Your answer must consist solely of the number of lines that contain the word "scene".
===== GIVEN RECORDS
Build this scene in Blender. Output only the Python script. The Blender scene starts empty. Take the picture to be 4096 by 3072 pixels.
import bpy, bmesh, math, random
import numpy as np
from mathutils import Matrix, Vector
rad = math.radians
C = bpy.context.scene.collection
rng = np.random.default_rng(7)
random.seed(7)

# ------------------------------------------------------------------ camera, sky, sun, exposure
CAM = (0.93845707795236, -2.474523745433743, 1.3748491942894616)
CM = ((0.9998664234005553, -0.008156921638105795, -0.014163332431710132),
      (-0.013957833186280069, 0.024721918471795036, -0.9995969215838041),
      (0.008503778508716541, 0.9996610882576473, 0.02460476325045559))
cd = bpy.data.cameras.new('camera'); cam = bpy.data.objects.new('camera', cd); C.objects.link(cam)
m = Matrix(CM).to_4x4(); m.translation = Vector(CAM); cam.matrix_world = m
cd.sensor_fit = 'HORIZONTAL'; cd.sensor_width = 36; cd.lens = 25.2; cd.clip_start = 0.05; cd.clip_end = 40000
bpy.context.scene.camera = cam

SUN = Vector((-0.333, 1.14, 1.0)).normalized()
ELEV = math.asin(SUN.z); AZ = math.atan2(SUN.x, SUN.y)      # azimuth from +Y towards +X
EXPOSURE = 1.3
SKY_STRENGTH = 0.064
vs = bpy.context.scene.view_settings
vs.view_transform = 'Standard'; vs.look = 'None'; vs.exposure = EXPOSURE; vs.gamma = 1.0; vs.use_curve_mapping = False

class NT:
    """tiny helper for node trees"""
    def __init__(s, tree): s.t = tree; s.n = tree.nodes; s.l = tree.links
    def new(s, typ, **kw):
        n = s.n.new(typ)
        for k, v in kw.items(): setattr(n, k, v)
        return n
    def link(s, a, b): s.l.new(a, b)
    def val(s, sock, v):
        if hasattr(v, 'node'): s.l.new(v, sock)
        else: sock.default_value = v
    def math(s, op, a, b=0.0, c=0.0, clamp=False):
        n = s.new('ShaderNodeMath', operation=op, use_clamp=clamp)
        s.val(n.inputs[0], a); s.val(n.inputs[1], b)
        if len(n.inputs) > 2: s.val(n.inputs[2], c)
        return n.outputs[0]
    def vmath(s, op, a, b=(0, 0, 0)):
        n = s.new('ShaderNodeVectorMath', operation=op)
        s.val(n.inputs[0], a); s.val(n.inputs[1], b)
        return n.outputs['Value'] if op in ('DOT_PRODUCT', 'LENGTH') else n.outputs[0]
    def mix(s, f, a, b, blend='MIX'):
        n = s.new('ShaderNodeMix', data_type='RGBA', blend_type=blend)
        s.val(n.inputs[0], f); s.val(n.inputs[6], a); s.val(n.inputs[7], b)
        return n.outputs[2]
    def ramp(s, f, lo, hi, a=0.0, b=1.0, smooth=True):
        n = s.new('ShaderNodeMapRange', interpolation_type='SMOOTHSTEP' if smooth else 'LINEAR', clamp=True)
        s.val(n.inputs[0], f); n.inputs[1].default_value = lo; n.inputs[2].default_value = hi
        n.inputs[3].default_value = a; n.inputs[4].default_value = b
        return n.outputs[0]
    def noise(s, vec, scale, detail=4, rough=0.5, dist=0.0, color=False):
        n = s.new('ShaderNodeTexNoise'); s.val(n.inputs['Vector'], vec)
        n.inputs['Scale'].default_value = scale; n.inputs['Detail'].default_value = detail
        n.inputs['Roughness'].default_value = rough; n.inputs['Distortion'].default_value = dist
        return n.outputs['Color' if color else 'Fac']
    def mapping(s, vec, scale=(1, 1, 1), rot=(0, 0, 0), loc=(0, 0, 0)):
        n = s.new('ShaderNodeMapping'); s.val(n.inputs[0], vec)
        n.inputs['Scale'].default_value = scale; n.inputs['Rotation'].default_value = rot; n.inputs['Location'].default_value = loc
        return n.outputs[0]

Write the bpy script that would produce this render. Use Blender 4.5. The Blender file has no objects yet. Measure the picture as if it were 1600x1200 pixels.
==========
WORKED ANSWER
4